One of the strangest things about the current debates about surveillance and the law-enforcement and security agencies that are lobbying energetically for even more intrusive powers than they already have, is the eerie absence of any sceptical voice about the integrity and trustworthiness of these agencies. The idea that there might be even a single black sheep among the serried ranks of ‘dedicated’ public servants (aka spooks, NSA/GCHQ geeks, public police officers, etc.) is treated with outrage by their leaders and political masters. I know, because I’ve uttered such outrageous conjectures in their presence!
This is really weird, because you can only rationally take this line if you have no knowledge of history. And we’re not talking ancient history either — the recent past will do. In Britain, for example, it’s not that long ago since MI6 was riddled with Soviet spies (Blunt, Burgess, Maclean, et al, or that MI5 was staffed by right-wing nutters (see, for example, the files on that agency’s surveillance of Eric Hobsbawm). So the idea that their successors are 100% certain to be squeaky clean seems, well, a mite implausible.
On the other side of the pond, we have seen the former head of the NSA lying under oath to Congress (though now Agency lawyers are claiming that it was just a slip of the memory that led him to mislead legislators). And the current Director of the FBI, one James Comey, has been weighing in against companies like Apple and Google providing their customers/users with strong encryption with which to protect their privacy.
Which, of course, reminds anyone with a sense of history of one of Mr Comey’s predecessors, J. Edgar Hoover. There’s an interesting article by Margaret Talbot in the New Yorker about a new book by Betty Medsger, a former Washington Post reporter. It’s about a incident that took place in March 8, 1971, when a group of pacifists broke into an F.B.I. field office in Media, Pennsylvania, and stole hundreds of the agency’s files.
The files, predictably, were very revealing about Hoover’s FBI. Among other things they showed that
Hoover’s F.B.I. had a twisted idée fixe about African-Americans; it aimed to put spies in every black student union at every college in the country, “without regard for whether there had been disturbances on such campuses,” and had largely achieved that goal.

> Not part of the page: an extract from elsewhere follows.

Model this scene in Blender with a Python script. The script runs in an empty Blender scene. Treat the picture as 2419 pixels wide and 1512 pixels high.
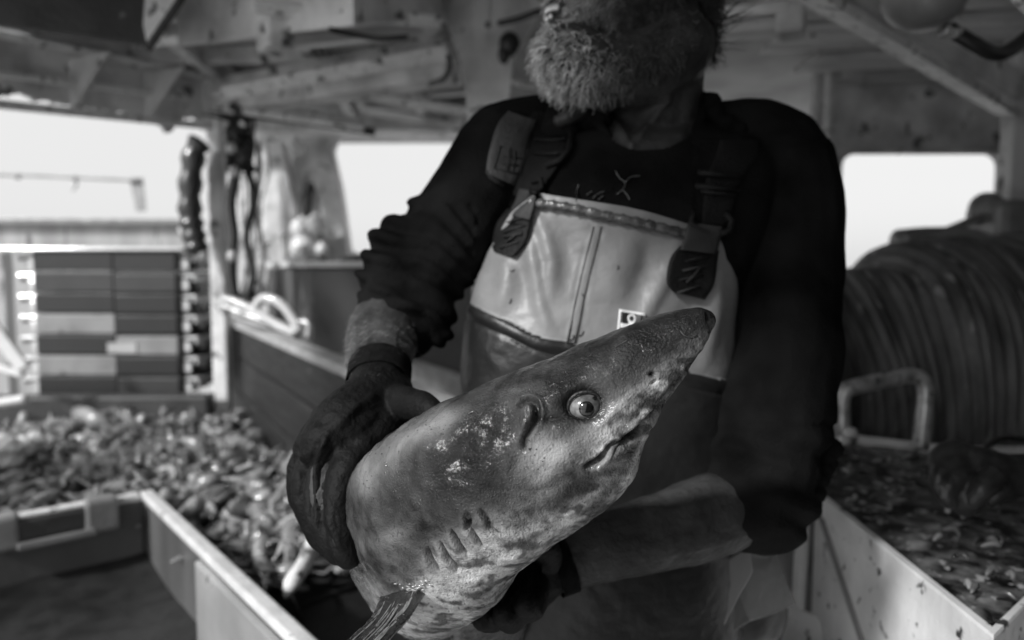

As Medsger writes, the over-all impression the files gave was that Hoover and many other F.B.I. officials “thought of black Americans as falling into two categories—black people who should be spied on by the F.B.I. and black people who should spy on other black people for the F.B.I.”
But that was relatively small beer compared to some of the other stuff. As Talbot tells it, “One of the files contained a routing slip with a strange word on it: COINTELPRO. It took two years and the determination of Carl Stern, an NBC News reporter who filed several Freedom of Information Act requests and a lawsuit against the Justice Department and the F.B.I., for Americans to discover what COINTELPRO was.”
So what was it?
Hoover had been running a highly secret program under that name which not only spied on civil-rights leaders, suspected Communists, public critics of the F.B.I., student activists, and many others but also sought to intimidate, smear, and blackmail them, to break up marriages, get people fired, demoralize them. These were the auspices under which the F.B.I. spread a false rumor that the actress Jean Seberg, who had recently given a donation to the Black Panther Party, was pregnant by a Panther leader. (Seberg was pregnant, and, shortly after the story appeared in a gossip column, she miscarried.) It was under COINTELPRO that Hoover waged his assault on Martin Luther King, Jr., wiretapping his hotel rooms and recording his sexual encounters, and, at one point, trying to coerce him to commit suicide.
So Hoover was a bad apple, and he bent the FBI into a contorted shape. The stolen files led to a scandal and the setting up of the Church Committee, the imposition of a ten-year term for the Director of the FBI and permanent Congressional oversight of the Bureau. Ironically, they also led to the setting up of the secret FISA court under which the NSA now supposedly operates.
All of this took quite a while (five years between the leaking of the files and the second report of the Church Committee). Given that the Snowden revelations started in June 2013, we’re on track to find out about the current deficiencies and perversions of NSA/FBI/GCHQ/MI6 round about 2018.